## Problem
Only the lines from the one holding "What Blender Python" through the one holding "from mathutils import" are to be retyped, exactly as they appear, with both boundary lines included.

Scenes as source code
◇ ◇ ◇ ◇ ◇ ◇ ◇

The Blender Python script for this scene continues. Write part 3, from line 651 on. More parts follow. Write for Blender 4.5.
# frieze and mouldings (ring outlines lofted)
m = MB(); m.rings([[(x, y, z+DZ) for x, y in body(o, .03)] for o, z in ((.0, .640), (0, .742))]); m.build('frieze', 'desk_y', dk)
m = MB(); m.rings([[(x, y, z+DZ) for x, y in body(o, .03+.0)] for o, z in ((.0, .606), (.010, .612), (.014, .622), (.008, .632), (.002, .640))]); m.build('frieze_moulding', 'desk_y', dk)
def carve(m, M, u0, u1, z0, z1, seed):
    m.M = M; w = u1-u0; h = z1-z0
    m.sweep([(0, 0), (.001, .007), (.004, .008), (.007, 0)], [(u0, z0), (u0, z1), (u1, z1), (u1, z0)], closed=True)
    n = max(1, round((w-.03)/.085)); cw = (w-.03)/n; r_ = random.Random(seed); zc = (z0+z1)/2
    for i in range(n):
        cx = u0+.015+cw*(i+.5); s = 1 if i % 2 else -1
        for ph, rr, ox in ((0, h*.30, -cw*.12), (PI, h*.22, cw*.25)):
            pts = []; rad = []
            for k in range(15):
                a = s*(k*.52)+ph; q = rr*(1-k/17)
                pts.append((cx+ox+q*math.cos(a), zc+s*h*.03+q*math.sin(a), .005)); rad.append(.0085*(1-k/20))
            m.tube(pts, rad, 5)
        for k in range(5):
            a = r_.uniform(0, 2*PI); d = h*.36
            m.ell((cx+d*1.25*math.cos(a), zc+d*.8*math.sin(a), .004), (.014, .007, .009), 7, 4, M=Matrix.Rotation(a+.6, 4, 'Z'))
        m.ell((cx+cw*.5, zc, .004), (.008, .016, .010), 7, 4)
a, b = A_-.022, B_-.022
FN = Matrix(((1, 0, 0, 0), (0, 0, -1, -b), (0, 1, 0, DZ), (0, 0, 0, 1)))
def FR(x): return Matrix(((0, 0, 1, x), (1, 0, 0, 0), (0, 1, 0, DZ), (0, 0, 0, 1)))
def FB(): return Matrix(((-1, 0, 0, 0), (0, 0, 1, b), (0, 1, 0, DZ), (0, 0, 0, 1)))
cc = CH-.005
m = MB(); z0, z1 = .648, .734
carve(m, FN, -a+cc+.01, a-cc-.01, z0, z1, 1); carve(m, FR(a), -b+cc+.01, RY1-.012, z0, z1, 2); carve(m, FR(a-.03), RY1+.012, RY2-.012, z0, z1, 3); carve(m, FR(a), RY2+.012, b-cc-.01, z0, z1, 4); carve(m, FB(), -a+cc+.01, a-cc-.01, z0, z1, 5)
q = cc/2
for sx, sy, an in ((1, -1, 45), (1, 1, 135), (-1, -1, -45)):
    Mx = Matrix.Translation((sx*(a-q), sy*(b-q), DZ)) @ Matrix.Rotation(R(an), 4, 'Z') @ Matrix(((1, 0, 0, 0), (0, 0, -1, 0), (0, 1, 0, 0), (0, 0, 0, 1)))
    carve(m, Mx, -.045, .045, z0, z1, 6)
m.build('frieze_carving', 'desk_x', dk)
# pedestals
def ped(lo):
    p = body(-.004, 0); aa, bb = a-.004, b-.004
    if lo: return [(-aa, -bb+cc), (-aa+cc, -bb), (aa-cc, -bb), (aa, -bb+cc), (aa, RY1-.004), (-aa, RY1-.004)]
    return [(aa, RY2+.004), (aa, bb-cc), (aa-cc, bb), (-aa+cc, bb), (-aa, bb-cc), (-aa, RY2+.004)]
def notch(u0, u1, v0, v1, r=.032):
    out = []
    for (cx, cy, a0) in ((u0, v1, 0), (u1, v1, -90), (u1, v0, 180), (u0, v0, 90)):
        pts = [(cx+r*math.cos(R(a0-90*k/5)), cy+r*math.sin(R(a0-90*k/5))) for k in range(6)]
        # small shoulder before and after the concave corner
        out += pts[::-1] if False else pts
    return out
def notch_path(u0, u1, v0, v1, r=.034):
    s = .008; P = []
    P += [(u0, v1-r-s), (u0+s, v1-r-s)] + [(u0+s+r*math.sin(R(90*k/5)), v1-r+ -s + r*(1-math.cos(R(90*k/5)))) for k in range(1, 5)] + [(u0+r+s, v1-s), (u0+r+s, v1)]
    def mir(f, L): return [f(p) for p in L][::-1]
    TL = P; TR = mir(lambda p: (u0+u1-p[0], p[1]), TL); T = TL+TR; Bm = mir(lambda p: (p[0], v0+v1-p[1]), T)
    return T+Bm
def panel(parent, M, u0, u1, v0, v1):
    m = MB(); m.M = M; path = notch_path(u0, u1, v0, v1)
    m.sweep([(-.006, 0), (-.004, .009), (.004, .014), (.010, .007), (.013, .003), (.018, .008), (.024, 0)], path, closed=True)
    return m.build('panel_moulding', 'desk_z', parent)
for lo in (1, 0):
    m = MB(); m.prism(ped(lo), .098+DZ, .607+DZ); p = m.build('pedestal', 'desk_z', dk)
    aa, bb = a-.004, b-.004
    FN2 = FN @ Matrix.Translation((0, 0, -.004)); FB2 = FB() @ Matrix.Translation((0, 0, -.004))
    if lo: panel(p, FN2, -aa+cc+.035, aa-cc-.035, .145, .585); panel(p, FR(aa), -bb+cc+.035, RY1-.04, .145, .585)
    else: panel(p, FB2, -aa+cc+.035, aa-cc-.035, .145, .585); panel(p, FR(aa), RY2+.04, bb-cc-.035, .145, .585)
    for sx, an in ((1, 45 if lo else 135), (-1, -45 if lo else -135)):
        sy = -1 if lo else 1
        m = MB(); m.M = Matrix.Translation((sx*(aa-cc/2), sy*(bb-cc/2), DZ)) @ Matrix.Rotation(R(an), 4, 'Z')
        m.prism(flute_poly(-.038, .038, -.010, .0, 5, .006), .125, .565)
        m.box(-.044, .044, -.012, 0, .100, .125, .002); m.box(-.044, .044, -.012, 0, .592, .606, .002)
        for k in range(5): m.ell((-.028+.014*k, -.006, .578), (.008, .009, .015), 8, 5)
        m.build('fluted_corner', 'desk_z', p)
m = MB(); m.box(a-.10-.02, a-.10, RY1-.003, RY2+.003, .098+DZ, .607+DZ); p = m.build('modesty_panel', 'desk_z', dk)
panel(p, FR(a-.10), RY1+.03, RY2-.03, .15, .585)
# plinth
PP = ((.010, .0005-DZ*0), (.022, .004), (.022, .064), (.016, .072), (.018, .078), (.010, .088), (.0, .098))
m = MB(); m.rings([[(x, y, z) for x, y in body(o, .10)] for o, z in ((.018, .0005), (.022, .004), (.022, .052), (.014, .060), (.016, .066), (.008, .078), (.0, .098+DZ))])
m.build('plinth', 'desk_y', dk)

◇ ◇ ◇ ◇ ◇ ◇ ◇

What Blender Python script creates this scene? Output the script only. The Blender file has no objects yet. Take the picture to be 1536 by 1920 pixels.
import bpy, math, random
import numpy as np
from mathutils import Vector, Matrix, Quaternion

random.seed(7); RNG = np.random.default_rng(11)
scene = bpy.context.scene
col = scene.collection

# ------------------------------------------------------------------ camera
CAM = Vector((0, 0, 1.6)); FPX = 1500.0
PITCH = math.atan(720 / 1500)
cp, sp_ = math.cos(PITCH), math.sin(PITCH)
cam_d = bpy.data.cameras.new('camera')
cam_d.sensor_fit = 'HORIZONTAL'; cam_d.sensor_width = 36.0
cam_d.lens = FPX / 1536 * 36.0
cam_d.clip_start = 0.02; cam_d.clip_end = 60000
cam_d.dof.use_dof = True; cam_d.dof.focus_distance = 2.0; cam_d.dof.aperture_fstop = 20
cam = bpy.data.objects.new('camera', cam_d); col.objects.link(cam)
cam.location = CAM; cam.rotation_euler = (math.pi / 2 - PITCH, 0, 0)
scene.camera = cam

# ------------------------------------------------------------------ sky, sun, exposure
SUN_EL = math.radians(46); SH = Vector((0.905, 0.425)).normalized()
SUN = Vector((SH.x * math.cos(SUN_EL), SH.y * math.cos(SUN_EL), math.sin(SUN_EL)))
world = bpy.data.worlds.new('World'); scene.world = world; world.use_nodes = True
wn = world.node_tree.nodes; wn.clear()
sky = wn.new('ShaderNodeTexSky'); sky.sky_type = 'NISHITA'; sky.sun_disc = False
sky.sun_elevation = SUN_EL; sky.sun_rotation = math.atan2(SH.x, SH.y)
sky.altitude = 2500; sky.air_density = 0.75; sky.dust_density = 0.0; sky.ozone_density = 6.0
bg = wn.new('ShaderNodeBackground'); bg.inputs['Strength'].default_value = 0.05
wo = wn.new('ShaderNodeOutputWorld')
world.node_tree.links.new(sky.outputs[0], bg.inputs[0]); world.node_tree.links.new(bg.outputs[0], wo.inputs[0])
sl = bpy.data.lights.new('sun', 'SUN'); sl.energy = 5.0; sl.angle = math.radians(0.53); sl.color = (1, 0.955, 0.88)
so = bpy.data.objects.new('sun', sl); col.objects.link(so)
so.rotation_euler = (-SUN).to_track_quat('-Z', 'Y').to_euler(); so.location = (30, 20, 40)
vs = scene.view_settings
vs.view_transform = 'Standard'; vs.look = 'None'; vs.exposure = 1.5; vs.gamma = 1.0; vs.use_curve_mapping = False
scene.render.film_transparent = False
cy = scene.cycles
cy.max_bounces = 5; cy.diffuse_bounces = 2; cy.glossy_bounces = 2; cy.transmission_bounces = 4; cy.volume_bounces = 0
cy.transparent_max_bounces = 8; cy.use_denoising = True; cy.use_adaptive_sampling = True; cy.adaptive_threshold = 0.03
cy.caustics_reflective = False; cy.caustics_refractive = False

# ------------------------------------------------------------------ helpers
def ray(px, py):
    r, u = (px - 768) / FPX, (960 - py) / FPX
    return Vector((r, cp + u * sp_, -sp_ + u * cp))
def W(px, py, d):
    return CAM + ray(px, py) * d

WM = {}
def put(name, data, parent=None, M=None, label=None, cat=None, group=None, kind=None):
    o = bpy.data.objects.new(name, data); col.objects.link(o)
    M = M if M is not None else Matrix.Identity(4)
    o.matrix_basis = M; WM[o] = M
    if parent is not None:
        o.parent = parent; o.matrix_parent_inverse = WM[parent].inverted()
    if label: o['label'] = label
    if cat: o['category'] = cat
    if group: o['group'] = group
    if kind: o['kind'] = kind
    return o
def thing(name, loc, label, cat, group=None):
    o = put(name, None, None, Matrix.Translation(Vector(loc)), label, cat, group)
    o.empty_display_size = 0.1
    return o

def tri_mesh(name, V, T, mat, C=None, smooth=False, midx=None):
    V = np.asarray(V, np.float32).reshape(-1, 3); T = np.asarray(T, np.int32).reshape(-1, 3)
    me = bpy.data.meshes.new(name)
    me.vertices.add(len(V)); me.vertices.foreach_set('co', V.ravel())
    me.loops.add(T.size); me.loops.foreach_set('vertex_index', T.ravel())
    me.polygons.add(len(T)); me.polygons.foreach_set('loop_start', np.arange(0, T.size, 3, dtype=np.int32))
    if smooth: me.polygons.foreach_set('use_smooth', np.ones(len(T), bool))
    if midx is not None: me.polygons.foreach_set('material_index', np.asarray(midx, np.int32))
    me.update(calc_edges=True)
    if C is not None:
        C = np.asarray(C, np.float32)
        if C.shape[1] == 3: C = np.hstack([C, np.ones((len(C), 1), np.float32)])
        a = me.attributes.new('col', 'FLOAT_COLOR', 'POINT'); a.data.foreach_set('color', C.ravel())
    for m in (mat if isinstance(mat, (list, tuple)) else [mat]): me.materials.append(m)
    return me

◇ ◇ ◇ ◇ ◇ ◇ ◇

## Finished answer
What Blender Python script creates this scene? Output the script only. The Blender file has no objects yet. Take the picture to be 1536 by 1920 pixels.
import bpy, math, random
import numpy as np
from mathutils import Vector, Matrix, Quaternion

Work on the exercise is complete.